On Friday, one day after Attorney General Merrick Garland announced the appointment of a special counsel to investigate President Joe Biden’s mishandling of classified documents, Republican-led House committees launched their own investigations.

House Judiciary Committee Chairman Jim Jordan, one of the leading supporters of Donald Trump’s attempt to overthrow the 2020 election, sent a letter to Garland announcing that his committee was initiating a probe not only into Biden’s actions, but also the role of Garland and the Justice Department.
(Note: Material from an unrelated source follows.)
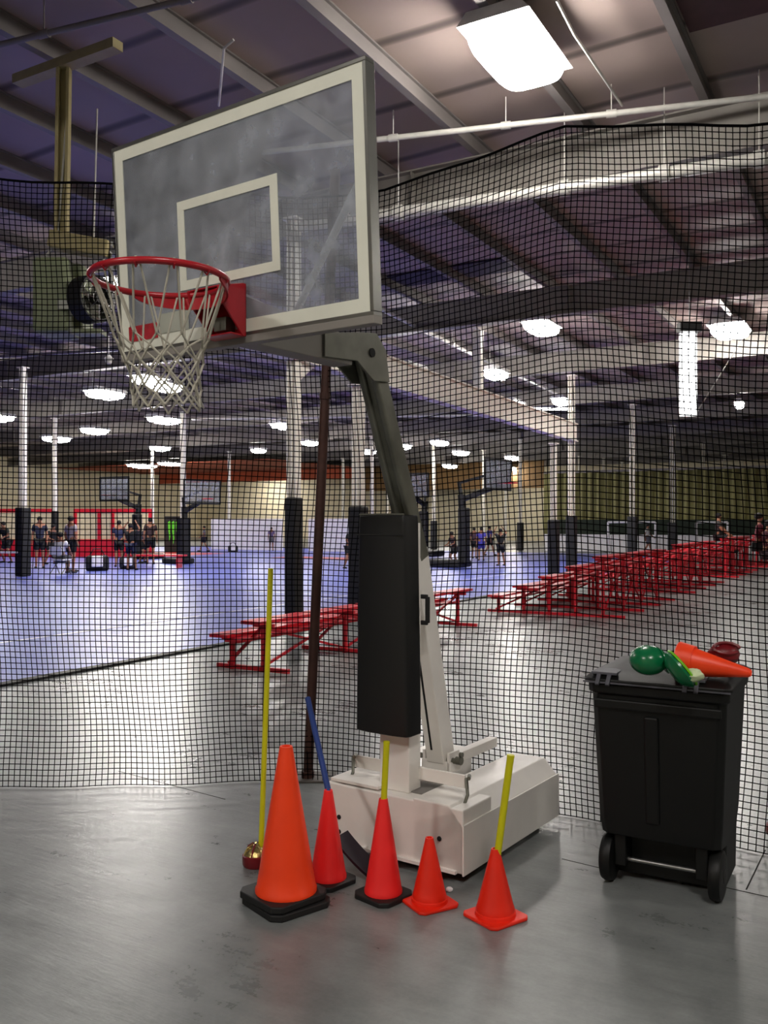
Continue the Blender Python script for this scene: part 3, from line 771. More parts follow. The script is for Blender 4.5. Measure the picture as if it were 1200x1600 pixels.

The Republicans have accused the Biden Justice Department of “weaponizing” the federal government in order to persecute Trump, his allies in Congress and the fascist insurrectionists who attacked the US Capitol on January 6, 2021.

Alluding to the fact that days before the 2022 midterm elections, the Justice Department was informed by the National Archives that Biden aides had discovered highly classified documents at a private Washington D.C. office Biden used between 2017 and 2021, Jordan wrote: “It is unclear when the Department first came to learn about the existence of these documents, and whether it actively concealed this information from the public on the eve of the 2022 elections.”

Implying a deliberate cover-up coordinated with the White House, Jordan continued: “It is also unclear what interactions, if any, the Department had with President Biden or his representatives about his mishandling of classified material.”

He then proceeded to denounce Garland for authorizing the August 8 raid on Trump’s Mar-a-Lago residence to enforce a grand jury search warrant after Trump defied a subpoena ordering him to release hundreds of pages of classified documents he continued hold at his Florida compound.

“In fact, on August 8, 2022, despite the publicly available evidence of President Trump’s voluntary cooperation, you personally approved the decision to seek a warrant for excessive and unprecedented access to his private residence,” Jordan wrote.

House Minority Leader Kevin McCarthy, R-Calif., center, is joined by his picks for the Jan. 6 Select Committee after House Speaker Nancy Pelosi rejected two Republicans, Rep. Jim Banks, R-Ind., and Rep. Jim Jordan, R-Ohio, for the committee investigating the Jan. 6 Capitol insurrection, at the Capitol in Washington, Wednesday, July 21, 2021. (AP Photo/J. Scott Applewhite)

The letter demanded that Garland turn over to the committee all documents relating to his appointment of former Trump Justice Department official Robert Hur as special counsel in the Biden documents case and all other documents relating to the investigation of the matter. It gave the Justice Department a deadline of 5 p.m. on January 27 to comply with the request.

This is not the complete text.